Please count the lines in the listing below where the word "scene" appears. Give the number only.

•••

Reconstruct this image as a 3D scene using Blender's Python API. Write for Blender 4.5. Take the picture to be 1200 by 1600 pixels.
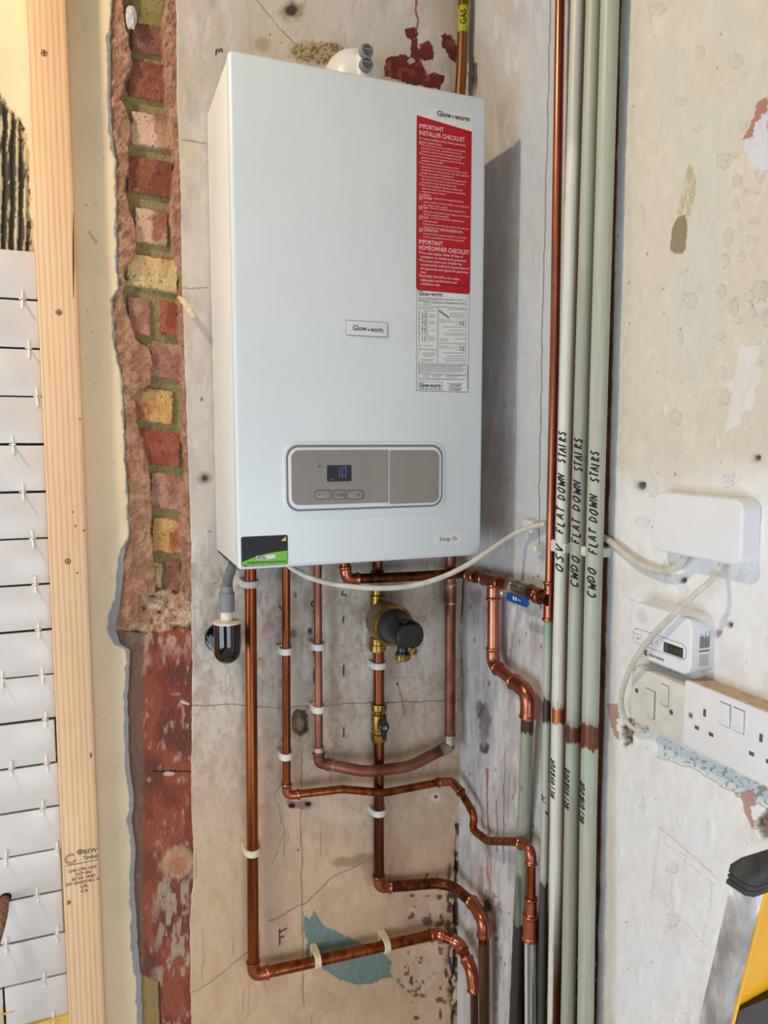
import bpy, bmesh, math, random
import numpy as np
from mathutils import Vector, Matrix
random.seed(7); RNG = np.random.default_rng(7)
for o in list(bpy.data.objects): bpy.data.objects.remove(o)
C = bpy.context.scene.collection
sc = bpy.context.scene

# ------------------------------------------------------------------ camera, light, exposure
YAW, PITCH, F = math.radians(21.3), math.radians(5.49), 1159.4
EYE = Vector((0, 0, 1.5))
cam = bpy.data.cameras.new('camera'); cam.sensor_fit = 'VERTICAL'; cam.sensor_height = 36
cam.lens = F / 1600 * 36; cam.clip_start = 0.01
co = bpy.data.objects.new('camera', cam); C.objects.link(co)
co.location = EYE; co.rotation_euler = (math.pi / 2 - PITCH, 0, -YAW); sc.camera = co
w = bpy.data.worlds.new('world'); sc.world = w; w.use_nodes = True
bg = w.node_tree.nodes['Background']; bg.inputs[0].default_value = (0.95, 0.96, 1.0, 1); bg.inputs[1].default_value = 0.09
def area(name, loc, target, sx, sy, power, col):
    l = bpy.data.lights.new(name, 'AREA'); l.shape = 'RECTANGLE'; l.size = sx; l.size_y = sy
    l.energy = power; l.color = col
    o = bpy.data.objects.new(name, l); C.objects.link(o); o.location = loc
    d = Vector(target) - Vector(loc); o.rotation_euler = d.to_track_quat('-Z', 'Y').to_euler()
    return o
area('window_daylight', (-1.9, 0.0, 0.75), (0.5, 0.75, 0.95), 1.8, 1.3, 38, (0.80, 0.90, 1.0))
area('front_window_daylight', (0.3, -1.3, 0.55), (0.3, 1.2, 0.95), 1.5, 1.0, 23, (0.76, 0.88, 1.0))
area('ceiling_lamp', (-0.75, 0.72, 2.75), (0.2, 1.1, 1.0), 0.09, 0.09, 16.5, (1.0, 0.80, 0.55))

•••

Exercise response. 3